Monthly Archives: April 2022

Crying as a Means to Process Anxiety or…Tears for Fears

Today, a kid broke down into tears over the grade their Romeo and Juliet essay earned. They held back behind everyone else after the bell rang, approached my rickety podium at the front of the room, and tried so hard to compose themselves to ask for advice/a re-do/anything to get that middling C out of their life.

“Are you…crying about the grade, or something else?”

“The grade,” the managed to eke out between sniffles.

And this is when I wish I had inherited my mom’s comforting nature. Mom always knew (still knows) the right thing to say to soothe an emotional breakdown.

Instead, I’ve got my dad’s bumbling, emotionally stunted goofball vibe that, so far, has a zero success rate of calming any nerves or alleviating the stress of anybody at all.

“Hey, it’s ok!” I manage. “Really! We’ll revise it. We’ll keep working on it until you’ve got the grade you want. Do you want to stay after school today or tomorrow?”

Maybe not the most maternal, comforting words I could manage at the moment, but I could’ve done worse. I’ve heard worse from colleagues.

It’s not the first time my work has brought a kid to tears. The yearbook I used to advise was a virtual cry factory: the stress of deadlines and sobering realizations of one’s personal shortcomings routinely brought out the waterworks. I can’t say I was much better at making those girls feel any better, either. Tears just always showed up in March.

But it’s tough. I don’t want to be the reason children cry! Grow, learn, discover: yes! And all those good things require some stress, some painful reckonings, some healthy confrontations with obstacles. But tears? Full-on crying in the classroom because of I grade I assigned? That’s tough to handle.

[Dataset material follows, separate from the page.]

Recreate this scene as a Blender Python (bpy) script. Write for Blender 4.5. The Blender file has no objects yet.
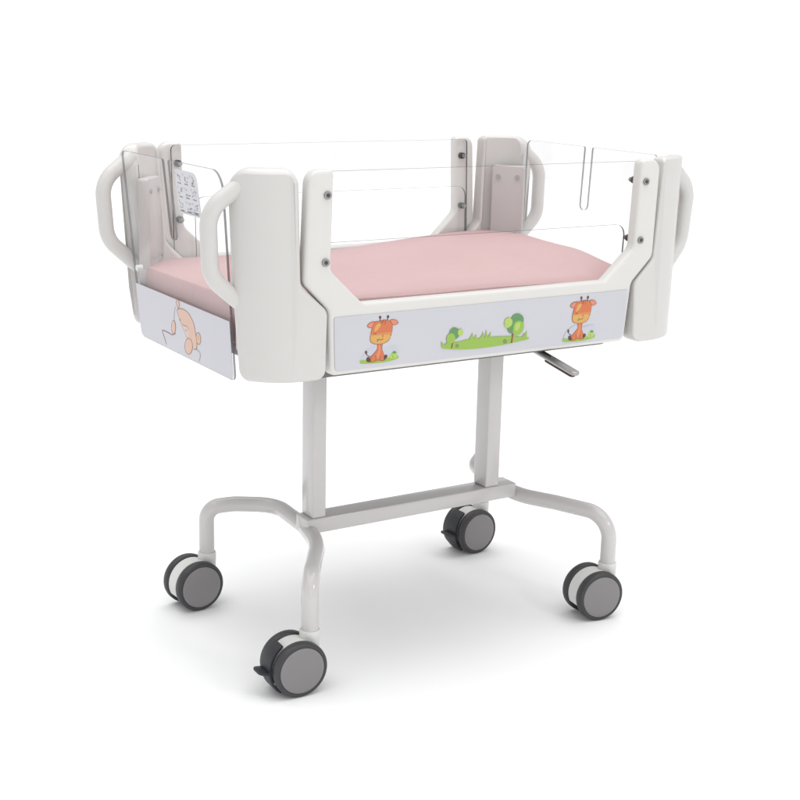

People can talk about a “growth mindset” all they want. Great. But nobody likes to be told “you’re not good enough,” and that’s precisely what a C means to a lot of kids. This kid will grow. They’ll emerge from this experience a stronger, more confident writer, because I’m not terrible at my job. I’m not great yet, but I can help this kid. I just wish I didn’t have to see them cry in the process.